Why generate a custom parts tray instead of downloading one?
Anyone who's organized a workshop drawer with 3D printed bins knows the problem: the model libraries are full of trays, and none of them are the right size. The drawer is 287 mm deep, the tray you found is 250 mm, and now there's a dead strip of space collecting loose screws. You can rescale a fixed STL in your slicer, but scaling a tray scales *everything* - the walls get thicker or thinner along with the footprint, and a 115% scale turns sensible 2 mm walls into wasteful 2.3 mm ones.
A parametric tray generator skips all of that. You type in the outer width, depth, and height you actually need, pick wall and base thicknesses that match your nozzle, and download an STL built to those numbers. Walls stay the thickness you chose no matter what footprint you set. If you're filling a drawer with a grid of bins, you can generate each size in under a minute and know they'll sit flush.
Choosing wall and base thickness for printable trays
For a 0.4 mm nozzle, wall thicknesses that are clean multiples of your line width slice the most predictably. A 1.6 mm wall (four perimeters) is sturdy enough for most storage trays; 1.2 mm (three perimeters) works fine for light-duty desk organizers; 2 mm and up makes sense for trays that hold heavy hardware or get tossed around in a toolbox.

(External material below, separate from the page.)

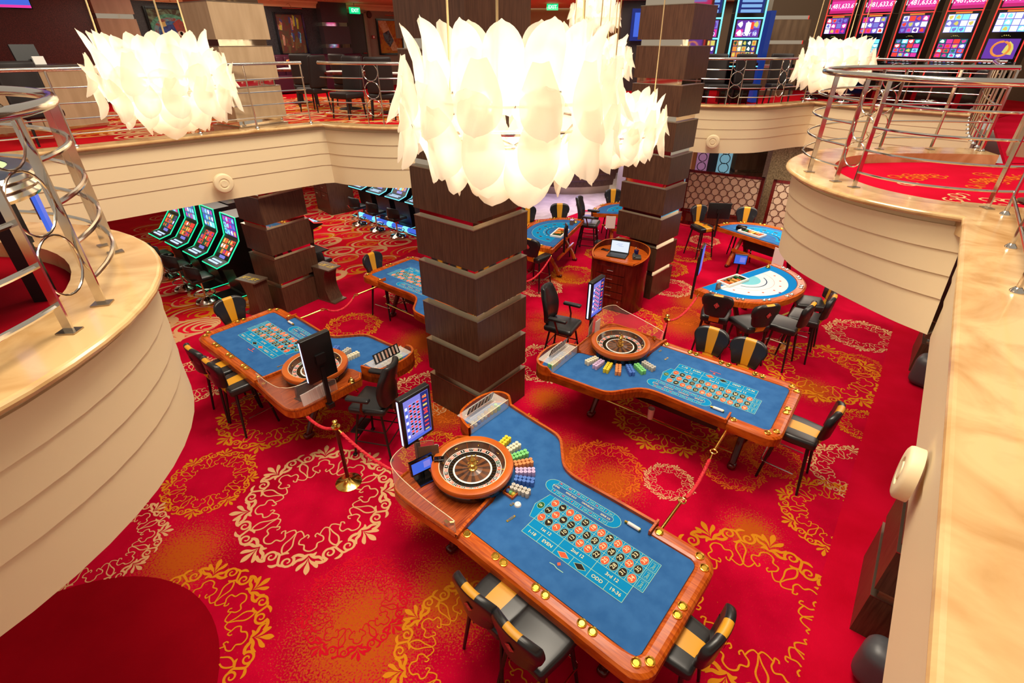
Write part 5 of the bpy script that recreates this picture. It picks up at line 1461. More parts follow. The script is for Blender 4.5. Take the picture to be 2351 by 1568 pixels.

For the base, 1.2 to 2 mm covers most cases. Thinner bases print faster but can flex under heavy contents; thicker bases add stiffness and a bit of weight that helps trays stay put in a drawer.
PLA is the easy default material for indoor storage trays - stiff, cheap, and dimensionally predictable. Go PETG if the tray lives somewhere warm (a garage in summer) or holds anything heavy enough to crack brittle plastic when dropped.
The optional divider
The generator can add one full-height divider across the width or depth of the tray. It's a simple way to split one bin into two compartments - screws on one side, nuts on the other - without designing a multi-compartment organizer from scratch. If you need a full grid of compartments, generating a few smaller trays usually beats one giant compartmentalized print: smaller trays print with less warping risk, and you can rearrange them later.
Runs entirely in your browser
The OpenSCAD engine that builds the model loads in your browser and runs on your device. Your dimensions and the generated geometry never touch our servers - useful if you're modeling trays around proprietary parts, and it means the tool keeps working even on a flaky connection once the engine loads.